DIE BEZIRKSGRENZE (40)

an der Gormannstraße

Schon im letzten Monat war ich im Eingangssatz kurz auf die für mich unlogische Bezirksgrenzziehung an der Gormannstraße eingegangen.

Schauen wir mal kurz komplett auf unseren Stadtteil und lassen wir den Gedanken freien Lauf. Was wäre geschehen, wenn auf der Konferenz in Jalta, im Januar 1945, also vor 75 Jahren, als die Aufteilung Deutschlands in Sektoren beschlossen wurde, der Prenzlauer Berg den westlichen Alliierten und Neukölln statt dessen der Sowjetunion zugeschlagen worden wäre. Der Zentralviehhof wäre ummauert gewesen, Weißensee vom Stadtzentrum abgeschnitten und die wundervolle Altbausubstanz bei uns im Stadtteil wäre vermutlich dem Baufilz des alten Westberlin zum Opfer gefallen. Warum endete die Sektorenaufteilung Berlins nicht genau so geräuschlos wie die Wiens und Österreichs, das ja ebenfalls aufgeteilt war? 
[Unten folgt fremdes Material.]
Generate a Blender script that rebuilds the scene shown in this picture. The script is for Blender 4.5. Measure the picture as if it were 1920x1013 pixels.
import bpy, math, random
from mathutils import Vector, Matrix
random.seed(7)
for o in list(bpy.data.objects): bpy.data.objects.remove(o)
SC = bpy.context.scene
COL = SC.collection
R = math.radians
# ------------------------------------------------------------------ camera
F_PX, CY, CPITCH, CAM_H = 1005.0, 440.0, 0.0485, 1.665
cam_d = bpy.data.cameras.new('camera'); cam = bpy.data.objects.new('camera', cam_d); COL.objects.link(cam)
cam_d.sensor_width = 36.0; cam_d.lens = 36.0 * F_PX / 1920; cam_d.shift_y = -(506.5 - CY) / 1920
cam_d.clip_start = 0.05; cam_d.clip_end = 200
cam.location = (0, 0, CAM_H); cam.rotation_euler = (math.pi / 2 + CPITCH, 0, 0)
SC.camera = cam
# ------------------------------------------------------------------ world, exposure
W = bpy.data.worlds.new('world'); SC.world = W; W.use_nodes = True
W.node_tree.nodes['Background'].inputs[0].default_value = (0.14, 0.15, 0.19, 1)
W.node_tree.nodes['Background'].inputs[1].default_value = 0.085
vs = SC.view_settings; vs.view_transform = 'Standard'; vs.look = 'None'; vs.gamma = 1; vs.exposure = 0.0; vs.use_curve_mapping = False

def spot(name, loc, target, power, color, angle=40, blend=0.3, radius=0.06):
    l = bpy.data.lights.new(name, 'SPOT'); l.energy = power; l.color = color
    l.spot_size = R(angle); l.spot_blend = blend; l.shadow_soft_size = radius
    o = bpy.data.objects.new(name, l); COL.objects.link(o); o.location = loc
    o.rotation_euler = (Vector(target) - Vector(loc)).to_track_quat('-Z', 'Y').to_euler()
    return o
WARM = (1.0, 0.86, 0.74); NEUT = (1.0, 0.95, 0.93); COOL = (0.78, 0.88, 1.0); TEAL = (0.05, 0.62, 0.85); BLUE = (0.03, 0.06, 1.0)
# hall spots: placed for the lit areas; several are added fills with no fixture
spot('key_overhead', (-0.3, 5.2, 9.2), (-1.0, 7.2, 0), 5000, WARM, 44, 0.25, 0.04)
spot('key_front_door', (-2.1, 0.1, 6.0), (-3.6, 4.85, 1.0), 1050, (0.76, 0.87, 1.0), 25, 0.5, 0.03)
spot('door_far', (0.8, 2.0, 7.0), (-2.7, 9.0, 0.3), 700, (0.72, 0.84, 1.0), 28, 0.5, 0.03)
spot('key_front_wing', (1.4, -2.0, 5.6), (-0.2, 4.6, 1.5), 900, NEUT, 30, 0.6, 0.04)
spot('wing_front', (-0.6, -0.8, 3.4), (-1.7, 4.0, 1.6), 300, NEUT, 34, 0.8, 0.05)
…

Auch nach mehrtägiger Recherche habe ich keine Erklärung dafür, warum die Grenze des Prenzlauer Berg mitten in der Torstraße abzweigt und in Richtung Norden plötzlich entlang der Gormannstraße verläuft.

Am 25. April 1920, also vor ziemlich genau 100 Jahren, wurde das „Groß-Berlin-Gesetz“ in der „Preußischen Landesversammlung“ beschlossen und trat am 1. Oktober 1920 in Kraft. Dabei wurde aus 8 Stadtgemeinden, 59 Landgemeinden und 27 Gutsbezirken ein Berlin mit 20 Bezirken, das sich fortan und juristisch bis heute „Groß-Berlin“ nennt.

Gormannstraße Berlin  Prenzlauer Berg
Die Gormannstraßemit Blick zur Torstraße. Foto: rg

Auch das ehemalige quasi Kerngebiet der preußischen Hauptstadt Berlin (der Name „Reichshauptstadt“ wurde erst ab 1933 verwendet) wurde strukturell von der Verwaltung her neu geordnet. Aus Teilen der „Königsstadt“, die in wiederum selbst in mehrere kleinere Verwaltungsgebiete aufgeteilt war und Teilen der Rosenthaler Vorstadt, sowie einigen Teilen, die noch gar nicht verwaltet wurden, weil sie schlicht noch nicht bebaut waren (außerhalb der Ringbahn), wurde mit dem Groß-Berlin-Gesetz der Bezirk „Prenzlauer Tor“, der bereits ein Jahr später in „Prenzlauer Berg“ umbenannt wurde.

Aber auch wenn man nach alten Verwaltungskarten von vor 1920 geht, ist die Grenzziehung an der Gormannstraße nicht nachvollziehbar. Gut möglich, dass es sich um alte Postzustellungsgrenzen, Polizeiverwaltungs- oder um Diözesegrenzen handelt. Eine andere Erklärung hab nicht.

Übrigens hatte Berlins Stadtwappen bis 1926 eine rote Mauerkrone, ab 1926 eine gülden verzierte, ähnlich der heutigen, eine schmucklose rote Mauerkrone ab 1934, die Ost-Berlin bis 1990 beibehielt (zu sehen ist dieses Wappen heute noch an einem Geschäft in der Schönhauser Allee, ein paar Häuser neben der Kulturbrauerei), die heutige goldene Mauerkrone wurde 1954 in West-Berlin eingeführt und 1990 auf die ganze Stadt übertragen. Der Bär war immer schwarz, hatte eine rote Zunge und rote Krallen. Das rot geht auf das rot-weiß der alten Provinz Brandenburg zurück, der schwarze Bär auf weißem Grund geht auf die schwarz-weiße Kriegsflagge Preußens zurück, auf die auch die Farben Deutschlands im Sport zurückzuführen sind. Die Berliner Bezirke haben in ihren eigenen Wappen den Berliner Bären in einer roten Mauerkrone.